Entretanto, a proposta de exigir
que as candidaturas se pronunciem em tempo hábil, para uma decisão
eleitoral definitiva da esquerda classista e socialista, sobre questões
concretas fundamentais - como o respeito pleno à Previdência, à
legislação trabalhista e aos privilégios nacionais da Petrobras; a
aplicação efetiva de reforma agrária, através da ampliação da
legislação sobre os latifúndios improdutivos expropriáveis; o
aumento substancial e imediato do salário mínimo; a manutenção da
submissão do Banco Central ao governo nacional; a retirada das tropas
brasileiras do Haiti etc. - é uma medida tática a ser discutida, já
que permitiria que a população visualizasse melhor o caráter
anti-social das duas candidaturas.
CC: Como está e quais são as
perspectivas da esquerda em sua opinião? Como deveria caminhar um
processo rumo ao seu fortalecimento ou à sua reagregação, assim
como dos movimentos sociais?
MM: Acredito que, no Brasil, a debilidade eleitoral, política,
ideológica e organizacional da esquerda classista e socialista seja
expressão da profunda fragilidade do mundo do trabalho.

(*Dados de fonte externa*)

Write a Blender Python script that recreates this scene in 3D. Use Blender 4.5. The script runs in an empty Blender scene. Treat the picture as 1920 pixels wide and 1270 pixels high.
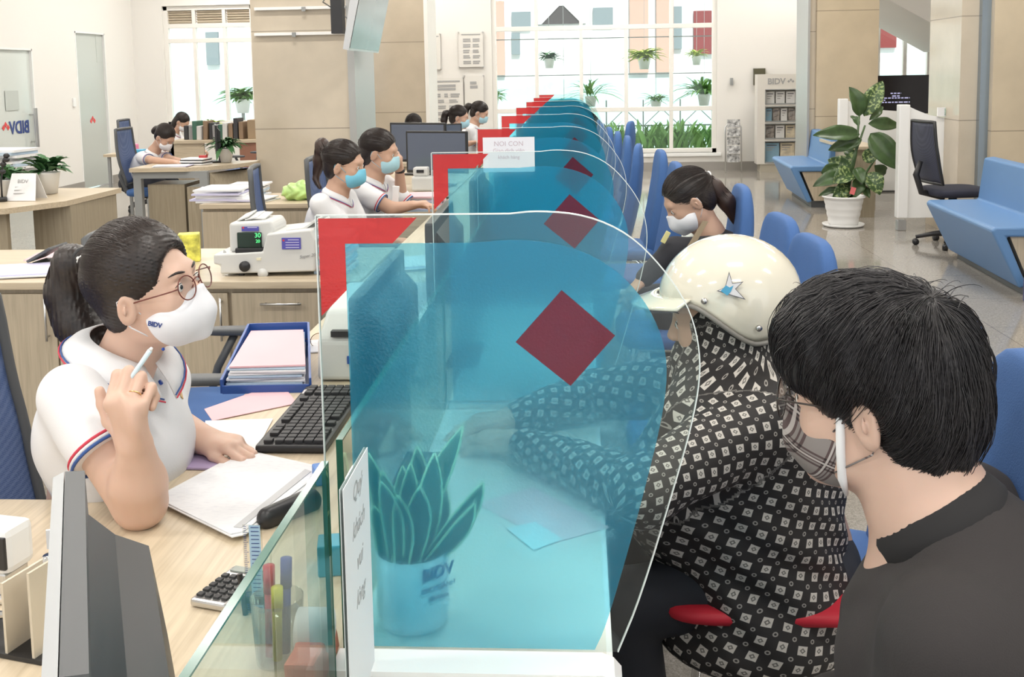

Entre nós, a
chamada crise de direção é, sobretudo, produto da profunda crise de
constituição do mundo do trabalho, no que se refere a sua experiência,
consciência e organização. A traição das direções sindicais e
políticas é também expressão objetiva da fragilidade do movimento
social. Portanto, a superação da dura situação social e política
que vivemos não exige apenas a reunião das forças da esquerda
socialista e classista em torno de programa e de prática comuns.
Exige, igualmente, a dura e complexa luta pela constituição
crescente do mundo do trabalho como sujeito histórico, processo
indiscutivelmente inacabado no Brasil.